Constantine wasted no time in building beautiful churches and basilicas, filling them with outward and visible signs that would lead the people to believe in Jesus and thus enter the Kingdom of Heaven. The linking of the Church and State was also a very clever idea for it meant that the Emperor, divinely anointed by the church, was the chosen vessel of God in the same way as the Egyptian Pharaoh who was reborn as the living Horus. Thus the Christian Emperor became a living Messiah, the anointed one of God, created by the Pontiffix Maximus, the great bridge between Earth and Heaven, the Pope.
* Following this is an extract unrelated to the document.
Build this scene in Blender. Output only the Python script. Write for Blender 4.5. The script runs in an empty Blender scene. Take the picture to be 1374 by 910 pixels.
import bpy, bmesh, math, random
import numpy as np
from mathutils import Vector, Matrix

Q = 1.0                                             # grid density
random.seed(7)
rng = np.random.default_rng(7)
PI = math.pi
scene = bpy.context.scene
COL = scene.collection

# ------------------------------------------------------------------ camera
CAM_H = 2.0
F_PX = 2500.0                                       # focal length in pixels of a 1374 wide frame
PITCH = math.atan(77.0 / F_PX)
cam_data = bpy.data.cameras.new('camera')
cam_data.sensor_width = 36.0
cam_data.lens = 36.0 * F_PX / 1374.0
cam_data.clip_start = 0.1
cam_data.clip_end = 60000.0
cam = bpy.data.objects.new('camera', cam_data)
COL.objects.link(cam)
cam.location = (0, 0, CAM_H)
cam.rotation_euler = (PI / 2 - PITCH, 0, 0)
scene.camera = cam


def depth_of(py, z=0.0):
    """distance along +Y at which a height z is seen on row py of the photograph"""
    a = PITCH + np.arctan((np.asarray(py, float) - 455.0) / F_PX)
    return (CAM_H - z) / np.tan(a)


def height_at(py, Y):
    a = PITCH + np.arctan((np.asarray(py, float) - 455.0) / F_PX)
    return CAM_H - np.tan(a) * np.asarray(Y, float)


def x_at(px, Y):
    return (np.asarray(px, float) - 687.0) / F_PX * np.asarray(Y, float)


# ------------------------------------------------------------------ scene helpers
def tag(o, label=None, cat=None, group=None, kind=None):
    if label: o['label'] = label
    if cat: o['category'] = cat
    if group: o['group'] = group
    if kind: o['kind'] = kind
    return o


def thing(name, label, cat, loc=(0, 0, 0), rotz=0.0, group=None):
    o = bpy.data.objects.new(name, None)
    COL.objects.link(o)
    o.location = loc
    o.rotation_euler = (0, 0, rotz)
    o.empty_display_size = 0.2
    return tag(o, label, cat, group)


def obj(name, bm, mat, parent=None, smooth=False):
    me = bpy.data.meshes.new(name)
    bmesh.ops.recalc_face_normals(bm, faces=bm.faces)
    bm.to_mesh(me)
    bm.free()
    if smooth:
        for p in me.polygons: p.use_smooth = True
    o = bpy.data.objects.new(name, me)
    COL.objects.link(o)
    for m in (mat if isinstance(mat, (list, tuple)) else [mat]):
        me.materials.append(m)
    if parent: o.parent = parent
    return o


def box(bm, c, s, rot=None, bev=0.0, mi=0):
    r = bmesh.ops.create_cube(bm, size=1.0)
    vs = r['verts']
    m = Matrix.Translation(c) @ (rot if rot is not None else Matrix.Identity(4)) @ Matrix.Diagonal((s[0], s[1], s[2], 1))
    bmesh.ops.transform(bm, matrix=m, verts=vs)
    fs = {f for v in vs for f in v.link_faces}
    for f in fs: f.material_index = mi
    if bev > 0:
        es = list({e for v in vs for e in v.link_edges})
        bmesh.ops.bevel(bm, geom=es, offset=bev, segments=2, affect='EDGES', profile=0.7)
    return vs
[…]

Thus simultaneously was elevated the status of the Emperor and the Pope as head of the church.

All the beauty, pomp and mystery of the cult of Isis were superimposed upon Constantine’s Church and above all the status of Mary’ the Mother of God was augmented to the same status of Sacred Isis the great universal mother suckling the infant Horus. The Madonna and child so perfectly replaces Isis that her departure was hardly noticed! The cult of Mary was strengthened with the doctrine of the Immaculate Conception which stated that it was not merely the birth of Jesus that was brought into effect by the intervention of the Holy Spirit, but also that of Mary as well. In many ways she was the female aspect of God. She became the mother of all Christians and as our mother could intercede with the Father for us. Thus the Ancient Cult of Isis and the newly formed Church of Rome had as their supreme link the Person of Our Lady, the Blessed Virgin Mary, the Mother of God and Queen of Heaven.

Twelve Hundred years later, it was the trappings of majesty and pomp that the church had assimilated to itself, together with the aspects of the faith that were linked to older religions that were condemned by the fathers of the Reformation.